Released in October 1993, Anodyne was the fourth and final album by alt-country pioneers Uncle Tupelo. Cut live in the studio in Austin, Texas, the record moves from the driving energy of “Chickamauga” and “The Long Cut” into “Anodyne” and “Acuff-Rose,” where fiddle and pedal steel add a flash of Cosmic American color. The album ended UT’s short-but-remarkable run, with the breakup soon giving rise to two new bands: Wilco and Son Volt.

In the new liner notes, music journalist Mark Deming reflects on the album’s lasting weight. “Over those two weeks in Austin, Texas, recording Anodyne, Uncle Tupelo created both a grand finale and a new beginning, and the music and the emotions ring just as clear more than three decades on.”

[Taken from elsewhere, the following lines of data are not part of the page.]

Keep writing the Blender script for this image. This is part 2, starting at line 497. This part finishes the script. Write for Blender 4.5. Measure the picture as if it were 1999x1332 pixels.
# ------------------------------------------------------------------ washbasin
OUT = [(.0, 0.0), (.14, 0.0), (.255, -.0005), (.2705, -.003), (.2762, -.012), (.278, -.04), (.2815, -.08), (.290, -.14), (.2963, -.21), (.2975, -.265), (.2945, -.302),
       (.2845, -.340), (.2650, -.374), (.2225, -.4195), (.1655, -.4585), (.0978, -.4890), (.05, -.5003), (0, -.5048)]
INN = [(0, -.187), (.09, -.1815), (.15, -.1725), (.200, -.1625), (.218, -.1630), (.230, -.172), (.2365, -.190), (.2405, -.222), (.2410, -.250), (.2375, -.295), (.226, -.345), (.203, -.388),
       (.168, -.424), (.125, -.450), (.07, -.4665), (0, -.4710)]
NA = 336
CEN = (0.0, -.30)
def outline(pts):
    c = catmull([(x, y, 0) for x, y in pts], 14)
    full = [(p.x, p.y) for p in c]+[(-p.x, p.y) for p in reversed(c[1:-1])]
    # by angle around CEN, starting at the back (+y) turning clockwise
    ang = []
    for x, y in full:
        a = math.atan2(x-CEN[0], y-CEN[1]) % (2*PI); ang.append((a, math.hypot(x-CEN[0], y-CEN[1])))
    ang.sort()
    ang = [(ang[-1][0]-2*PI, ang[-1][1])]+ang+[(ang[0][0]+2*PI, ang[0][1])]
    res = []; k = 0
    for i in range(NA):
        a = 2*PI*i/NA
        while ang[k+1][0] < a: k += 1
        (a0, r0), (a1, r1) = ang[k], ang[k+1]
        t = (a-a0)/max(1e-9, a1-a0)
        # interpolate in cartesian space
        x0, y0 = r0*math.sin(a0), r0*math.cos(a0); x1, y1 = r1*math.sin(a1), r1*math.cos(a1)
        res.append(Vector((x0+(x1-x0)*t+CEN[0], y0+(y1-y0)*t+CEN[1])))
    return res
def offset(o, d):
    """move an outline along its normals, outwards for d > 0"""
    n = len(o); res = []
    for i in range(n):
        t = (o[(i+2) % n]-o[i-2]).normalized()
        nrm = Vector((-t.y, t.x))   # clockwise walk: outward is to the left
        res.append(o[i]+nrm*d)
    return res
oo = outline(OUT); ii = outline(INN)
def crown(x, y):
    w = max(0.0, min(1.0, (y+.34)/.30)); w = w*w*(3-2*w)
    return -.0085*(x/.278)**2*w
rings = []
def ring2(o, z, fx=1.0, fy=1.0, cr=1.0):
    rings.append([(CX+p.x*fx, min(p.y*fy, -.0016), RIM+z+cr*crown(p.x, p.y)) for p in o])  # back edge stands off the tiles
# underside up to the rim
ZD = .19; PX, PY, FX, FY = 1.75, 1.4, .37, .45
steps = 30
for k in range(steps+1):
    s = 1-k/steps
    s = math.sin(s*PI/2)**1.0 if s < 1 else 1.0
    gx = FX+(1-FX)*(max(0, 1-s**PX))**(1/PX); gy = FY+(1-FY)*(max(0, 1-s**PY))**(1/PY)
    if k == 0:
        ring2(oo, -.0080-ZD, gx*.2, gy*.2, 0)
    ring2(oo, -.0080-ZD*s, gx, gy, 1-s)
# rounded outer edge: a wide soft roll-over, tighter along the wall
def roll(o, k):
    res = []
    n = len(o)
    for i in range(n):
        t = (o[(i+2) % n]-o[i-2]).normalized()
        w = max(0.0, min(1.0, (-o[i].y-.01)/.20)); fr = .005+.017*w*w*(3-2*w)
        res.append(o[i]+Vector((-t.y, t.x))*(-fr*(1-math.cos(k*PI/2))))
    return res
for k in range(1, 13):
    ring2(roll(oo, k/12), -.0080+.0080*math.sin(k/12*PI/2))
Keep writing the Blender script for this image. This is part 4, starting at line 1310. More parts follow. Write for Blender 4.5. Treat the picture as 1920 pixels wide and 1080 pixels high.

Rhino High Fidelity continues to tap into Warner Music’s vast catalog, introducing reissues of seminal albums across genres—from rock and pop to jazz, soul, and beyond. Each title pairs uncompromising audio with archival-grade packaging, honoring the album’s original intent in both sound and design.

Comments

  • 2026-04-02 10:27:56 AM

    Azmoon wrote:

    Yawn. Quite an easy pass on both.

  • 2026-04-02 10:43:21 AM

    Jeff 'Glotz' Glotzer wrote:

    Having seen Uncle Tupelo in 1990 when they first started off and being a Wilco nut, this will be another fine recording from Rhino. Given what they learned in recording with Peter Buck and the live sound of 'March 16–20, 1992', this should be great. $40 definitely.

    The Debbie-downer comments from Azmoon really need some curation.

    • 2026-04-02 11:09:47 AM

      Michael Fremer wrote:

      everyone is entitled to express his or her opinions!

  • 2026-04-02 11:49:52 AM

    cashgrab wrote:

    For those unfamiliar, Full House is definitely worth checking out. You can always try before you buy.